The Standard carries forward from the previous version of IAS 36 the requirement for the cash flow projections used to measure value in use to be based on reasonable and supportable assumptions that represent management's best estimate of the economic conditions that will exist over the remaining

useful life of the asset. However, the Standard clarifies that management:

         should assess the reasonableness of the assumptions on which its current

cash flow projections are based by examining the causes of differences between past cash flow projections and actual cash flows.

should ensure that the assumptions on which its current cash flow projections are based are consistent with past actual outcomes, provided the effects of subsequent events or circumstances that did not exist when those actual cash flows were generated make this appropriate.

The previous version of IAS 36 required the cash flow projections used to measure value in use to be based on the most recent financial budgets/forecasts approved by management. The Standard carries forward this requirement, but clarifies that the cash flow projections exclude any estimated cash inflows or

outflows expected to arise from:

          future restructurings to which the entity is not yet committed; or

          improving or enhancing the asset's performance.

Additional guidance on using present value techniques in measuring an asset's value in use is included in Appendix A of the Standard. In addition, the guidance in the previous version of IAS 36 on estimating the discount rate when an asset-specific rate is not directly available from the market has been relocated to Appendix A.

Identifying the cash-generating unit to which an asset

belongs

The Standard carries forward from the previous version of IAS 36 the

requirement that if an active market exists for the output produced by an asset or a group of assets, that asset or group of assets should be identified as a cash-generating unit, even if some or all of the output is used internally. However, the previous version of IAS 36 required that, in such circumstances, management's best estimate of future market prices for the output should be used in estimating the future cash flows used to determine the unit's value in use. It also required that when an entity was estimating future cash flows to determine the value in use of cash-generating units using the output, management's best estimate of future market prices for the output should be used. The Standard requires that if the cash inflows generated by any asset or

cash-generating unit are affected by internal transfer pricing, an entity should use management's best estimate of future price(s) that could be achieved in

arm's length transactions in estimating:

          the future cash inflows used to determine the asset's or cash-generating

unit's value in use; and

          the future cash outflows used to determine the value in use of other

assets or cash-generating units affected by the internal transfer pricing.

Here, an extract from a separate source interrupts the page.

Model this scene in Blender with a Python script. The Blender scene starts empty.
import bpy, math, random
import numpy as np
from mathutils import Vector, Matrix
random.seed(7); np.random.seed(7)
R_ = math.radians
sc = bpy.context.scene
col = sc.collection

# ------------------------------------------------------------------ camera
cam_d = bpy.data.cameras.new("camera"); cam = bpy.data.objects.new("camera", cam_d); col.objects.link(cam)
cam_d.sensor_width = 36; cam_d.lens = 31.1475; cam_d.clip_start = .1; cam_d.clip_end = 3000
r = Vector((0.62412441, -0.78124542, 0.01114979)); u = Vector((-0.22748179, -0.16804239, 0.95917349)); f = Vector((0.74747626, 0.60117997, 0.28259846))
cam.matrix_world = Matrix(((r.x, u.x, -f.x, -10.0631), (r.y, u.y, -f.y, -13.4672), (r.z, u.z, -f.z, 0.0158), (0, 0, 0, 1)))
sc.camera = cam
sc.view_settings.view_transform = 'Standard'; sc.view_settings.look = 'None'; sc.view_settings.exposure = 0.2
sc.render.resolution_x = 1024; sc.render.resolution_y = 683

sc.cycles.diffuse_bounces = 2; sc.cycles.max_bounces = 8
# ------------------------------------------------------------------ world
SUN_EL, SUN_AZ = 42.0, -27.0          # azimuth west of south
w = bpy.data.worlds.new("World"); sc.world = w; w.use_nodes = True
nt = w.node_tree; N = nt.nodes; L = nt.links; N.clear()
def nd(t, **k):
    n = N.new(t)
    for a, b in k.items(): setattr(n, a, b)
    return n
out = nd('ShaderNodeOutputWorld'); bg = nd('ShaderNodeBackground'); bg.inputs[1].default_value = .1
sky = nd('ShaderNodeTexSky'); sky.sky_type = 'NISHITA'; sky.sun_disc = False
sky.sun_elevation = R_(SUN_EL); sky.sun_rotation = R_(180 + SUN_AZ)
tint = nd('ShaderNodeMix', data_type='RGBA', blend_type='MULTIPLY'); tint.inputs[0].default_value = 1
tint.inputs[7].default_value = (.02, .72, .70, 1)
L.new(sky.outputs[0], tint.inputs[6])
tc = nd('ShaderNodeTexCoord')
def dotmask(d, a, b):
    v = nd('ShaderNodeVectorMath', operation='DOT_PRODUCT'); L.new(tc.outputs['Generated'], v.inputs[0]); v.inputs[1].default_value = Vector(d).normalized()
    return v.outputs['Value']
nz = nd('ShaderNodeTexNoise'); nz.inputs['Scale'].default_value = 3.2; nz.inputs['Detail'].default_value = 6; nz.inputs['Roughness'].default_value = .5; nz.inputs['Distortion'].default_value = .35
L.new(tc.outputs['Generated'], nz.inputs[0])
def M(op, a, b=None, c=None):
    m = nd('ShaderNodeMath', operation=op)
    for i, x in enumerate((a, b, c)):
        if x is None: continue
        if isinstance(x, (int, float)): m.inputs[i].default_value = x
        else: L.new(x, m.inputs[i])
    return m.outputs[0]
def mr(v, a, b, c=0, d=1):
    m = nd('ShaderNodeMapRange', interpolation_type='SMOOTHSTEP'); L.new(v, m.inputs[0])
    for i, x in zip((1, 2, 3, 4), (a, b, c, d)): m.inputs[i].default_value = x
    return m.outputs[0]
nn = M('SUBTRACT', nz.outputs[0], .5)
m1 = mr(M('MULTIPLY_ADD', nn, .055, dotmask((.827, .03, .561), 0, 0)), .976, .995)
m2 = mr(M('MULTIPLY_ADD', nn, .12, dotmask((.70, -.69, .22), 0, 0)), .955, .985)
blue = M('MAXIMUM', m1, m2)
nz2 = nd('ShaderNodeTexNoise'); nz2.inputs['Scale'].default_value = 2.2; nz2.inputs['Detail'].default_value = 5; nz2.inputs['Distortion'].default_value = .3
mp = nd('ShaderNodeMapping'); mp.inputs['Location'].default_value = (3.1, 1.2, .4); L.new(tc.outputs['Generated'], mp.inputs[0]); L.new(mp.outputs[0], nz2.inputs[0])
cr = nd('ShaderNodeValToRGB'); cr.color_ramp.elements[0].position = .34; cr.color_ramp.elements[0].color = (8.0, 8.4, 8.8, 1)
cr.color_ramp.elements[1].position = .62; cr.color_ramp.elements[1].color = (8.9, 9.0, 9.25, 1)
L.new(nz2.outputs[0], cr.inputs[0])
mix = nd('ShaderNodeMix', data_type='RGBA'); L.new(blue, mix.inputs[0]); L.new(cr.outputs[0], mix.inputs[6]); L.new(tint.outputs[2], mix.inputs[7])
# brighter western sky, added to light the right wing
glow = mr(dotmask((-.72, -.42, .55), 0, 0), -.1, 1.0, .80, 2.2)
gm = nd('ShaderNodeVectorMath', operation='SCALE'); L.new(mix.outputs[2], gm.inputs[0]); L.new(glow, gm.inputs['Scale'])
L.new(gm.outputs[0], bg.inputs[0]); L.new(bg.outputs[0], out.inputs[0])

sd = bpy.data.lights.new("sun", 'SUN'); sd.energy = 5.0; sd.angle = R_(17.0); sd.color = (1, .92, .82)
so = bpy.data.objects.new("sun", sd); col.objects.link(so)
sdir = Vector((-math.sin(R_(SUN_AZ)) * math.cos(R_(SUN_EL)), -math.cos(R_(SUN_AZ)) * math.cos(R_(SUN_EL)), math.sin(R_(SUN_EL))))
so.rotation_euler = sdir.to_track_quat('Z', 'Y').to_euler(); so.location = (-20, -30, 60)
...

Allocating goodwill to cash-generating units

The previous version of IAS 36 required goodwill acquired in a business

combination to be tested for impairment as part of impairment testing the cash-generating unit(s) to which it related. It employed a 'bottom-up/top-down' approach under which the goodwill was, in effect, tested for impairment by allocating its carrying amount to each cash-generating unit or smallest group of cash-generating units to which a portion of that carrying amount could be allocated on a reasonable and consistent basis. The Standard similarly requires

goodwill acquired in a business combination to be tested for impairment as part of impairment testing the cash-generating unit(s) to which it relates. However,

the Standard clarifies that:

the goodwill should, from the acquisition date, be allocated to each of

the acquirer's cash-generating units, or groups of cash-generating units, that are expected to benefit from the synergies of the business combination, irrespective of whether other assets or liabilities of the acquiree are assigned to those units or groups of units.

each unit or group of units to which the goodwill is allocated should:

         represent the lowest level within the entity at which the goodwill

is monitored for internal management purposes; and

         not be larger than an operating segment determined in

accordance with IFRS 8 Operating Segments.

              The Standard also clarifies the following:

if the initial allocation of goodwill acquired in a business combination cannot be completed before the end of the annual period in which the business combination occurs, that initial allocation should be completed before the end of the first annual period beginning after the acquisition date.

when an entity disposes of an operation within a cash-generating unit

(group of units) to which goodwill has been allocated, the goodwill

associated with that operation should be:

included in the carrying amount of the operation when

determining the gain or loss on disposal; and

measured on the basis of the relative values of the operation

disposed of and the portion of the cash-generating unit (group of units) retained, unless the entity can demonstrate that some other method better reflects the goodwill associated with the operation disposed of.

when an entity reorganises its reporting structure in a manner that changes the composition of cash-generating units (groups of units) to which goodwill has been allocated, the goodwill should be reallocated to the units (groups of units) affected. This reallocation should be performed using a relative value approach similar to that used when an entity disposes of an operation within a cash-generating unit (group of units), unless the entity can demonstrate that some other method better reflects the goodwill associated with the reorganised units (groups of units).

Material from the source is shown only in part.